**Exercise brief:**
Pictures stay out of the copy; restate everything else in the material exactly.

**Data provided:**
********************

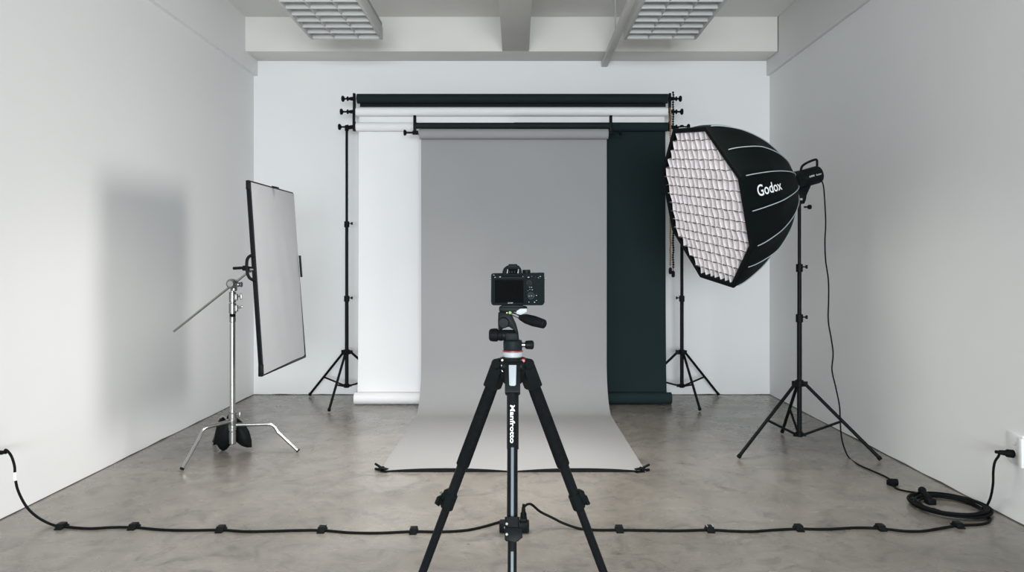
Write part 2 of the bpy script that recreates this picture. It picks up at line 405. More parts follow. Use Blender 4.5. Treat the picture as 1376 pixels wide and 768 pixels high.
backdrop_stand('tall black backdrop stand left of the white paper', -1.617, 7.06, [(-2.047, 7.33), (-1.655, 6.54), (-1.15, 7.285)], -1, -1.532,
               [(461.5-695)*7e-3, (459.5-695)*7e-3, (457-695)*7e-3], 1)
backdrop_stand('tall black backdrop stand behind the softbox', 1.562, 7.06, [(1.99, 7.35), (1.616, 6.576), (1.09, 7.19)], 1, 1.434,
               [(913.5-695)*7e-3, (915.5-695)*7e-3, (924.5-695)*7e-3], -1)

# paper rolls
def tube_roll(name, x0, x1, y, z, r, m, t, core=0.012, coremat='metal'):
    # spiral edge: wound paper with rounded shoulder
    a = MB().lathe((x0, y, z), (1, 0, 0), [(0.004, r*0.45), (0.0, r*0.55), (0, r-0.002), (0.002, r), (x1-x0-0.002, r), (x1-x0, r-0.002), (x1-x0, r*0.55), (x1-x0-0.004, r*0.45)], 40)
    o = part(name, a, m, t)
    if core:
        cm = MB(); cm.cyl((x0-0.008, y, z), (x1+0.008, y, z), core); part('core_tube', cm, coremat, o)
    return o
t = thing('paper_roll', 'full-width black background paper roll, topmost of the rolls', 'backdrop roll', (0, 7.0, z1), 'seamless background papers')
tube_roll('roll', -1.505, 1.414, 7.0, z1, 0.0455, 'blackp', t)
part('loose_end', MB().sheet([(7.045, z1), (7.043, z1-0.04), (7.04, 2.776)], -1.488, 1.405, 6), 'blackp', t)
t = thing('paper_roll', 'full-width white background paper roll, rolled up under the black one', 'backdrop roll', (0, 7.0, z2), 'seamless background papers')
tube_roll('roll', -1.514, 1.414, 7.0, z2, 0.0425, 'whitep', t)
part('loose_end', MB().sheet([(7.041, z2), (7.04, z2-0.04), (7.038, 2.64)], -1.497, 1.395, 6), 'whitep', t)
def drop(label, x0, x1, e0, e1, m, core0, core1):
    t = thing('paper_backdrop', label, 'paper backdrop', ((x0+x1)/2, 7.0, 0), 'seamless background papers')
    tube_roll('roll', x0, x1, 7.0, z3, 0.042, m, t)
    prof = [(7.041, z3), (7.040, z3-0.05), (7.036, 2.2), (7.03, 1.5), (7.02, 0.8), (7.004, 0.3), (6.985, 0.12), (6.976, 0.058)]
    def fn(q, f, s): return q+V((0, 0.004*math.sin(q.x*5+f*3)*math.sin(math.pi*f), 0))
    part('sheet', MB().sheet(prof, x0+0.016, x1-0.012, 16, fn=fn), m, t, ang=60)
    tube_roll('bottom_roll', e0, e1, 6.92, 0.0565, 0.055, m, t, core=0)
drop('bright white paper backdrop hanging to the floor, left of the grey one', -1.514, -0.052, -1.512, -0.052, 'whitep', 0, 0)
drop('charcoal paper backdrop hanging to the floor, right of the grey one', -0.032, 1.414, -0.034, 1.432, 'charcoal', 0, 0)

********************

**Reply:**
Write part 2 of the bpy script that recreates this picture. It picks up at line 405. More parts follow. Use Blender 4.5. Treat the picture as 1376 pixels wide and 768 pixels high.
backdrop_stand('tall black backdrop stand left of the white paper', -1.617, 7.06, [(-2.047, 7.33), (-1.655, 6.54), (-1.15, 7.285)], -1, -1.532,
               [(461.5-695)*7e-3, (459.5-695)*7e-3, (457-695)*7e-3], 1)
backdrop_stand('tall black backdrop stand behind the softbox', 1.562, 7.06, [(1.99, 7.35), (1.616, 6.576), (1.09, 7.19)], 1, 1.434,
               [(913.5-695)*7e-3, (915.5-695)*7e-3, (924.5-695)*7e-3], -1)

# paper rolls
def tube_roll(name, x0, x1, y, z, r, m, t, core=0.012, coremat='metal'):
    # spiral edge: wound paper with rounded shoulder
    a = MB().lathe((x0, y, z), (1, 0, 0), [(0.004, r*0.45), (0.0, r*0.55), (0, r-0.002), (0.002, r), (x1-x0-0.002, r), (x1-x0, r-0.002), (x1-x0, r*0.55), (x1-x0-0.004, r*0.45)], 40)
    o = part(name, a, m, t)
    if core:
        cm = MB(); cm.cyl((x0-0.008, y, z), (x1+0.008, y, z), core); part('core_tube', cm, coremat, o)
    return o
t = thing('paper_roll', 'full-width black background paper roll, topmost of the rolls', 'backdrop roll', (0, 7.0, z1), 'seamless background papers')
tube_roll('roll', -1.505, 1.414, 7.0, z1, 0.0455, 'blackp', t)
part('loose_end', MB().sheet([(7.045, z1), (7.043, z1-0.04), (7.04, 2.776)], -1.488, 1.405, 6), 'blackp', t)
t = thing('paper_roll', 'full-width white background paper roll, rolled up under the black one', 'backdrop roll', (0, 7.0, z2), 'seamless background papers')
tube_roll('roll', -1.514, 1.414, 7.0, z2, 0.0425, 'whitep', t)
part('loose_end', MB().sheet([(7.041, z2), (7.04, z2-0.04), (7.038, 2.64)], -1.497, 1.395, 6), 'whitep', t)
def drop(label, x0, x1, e0, e1, m, core0, core1):
    t = thing('paper_backdrop', label, 'paper backdrop', ((x0+x1)/2, 7.0, 0), 'seamless background papers')
    tube_roll('roll', x0, x1, 7.0, z3, 0.042, m, t)
    prof = [(7.041, z3), (7.040, z3-0.05), (7.036, 2.2), (7.03, 1.5), (7.02, 0.8), (7.004, 0.3), (6.985, 0.12), (6.976, 0.058)]
    def fn(q, f, s): return q+V((0, 0.004*math.sin(q.x*5+f*3)*math.sin(math.pi*f), 0))
    part('sheet', MB().sheet(prof, x0+0.016, x1-0.012, 16, fn=fn), m, t, ang=60)
    tube_roll('bottom_roll', e0, e1, 6.92, 0.0565, 0.055, m, t, core=0)
drop('bright white paper backdrop hanging to the floor, left of the grey one', -1.514, -0.052, -1.512, -0.052, 'whitep', 0, 0)
drop('charcoal paper backdrop hanging to the floor, right of the grey one', -0.032, 1.414, -0.034, 1.432, 'charcoal', 0, 0)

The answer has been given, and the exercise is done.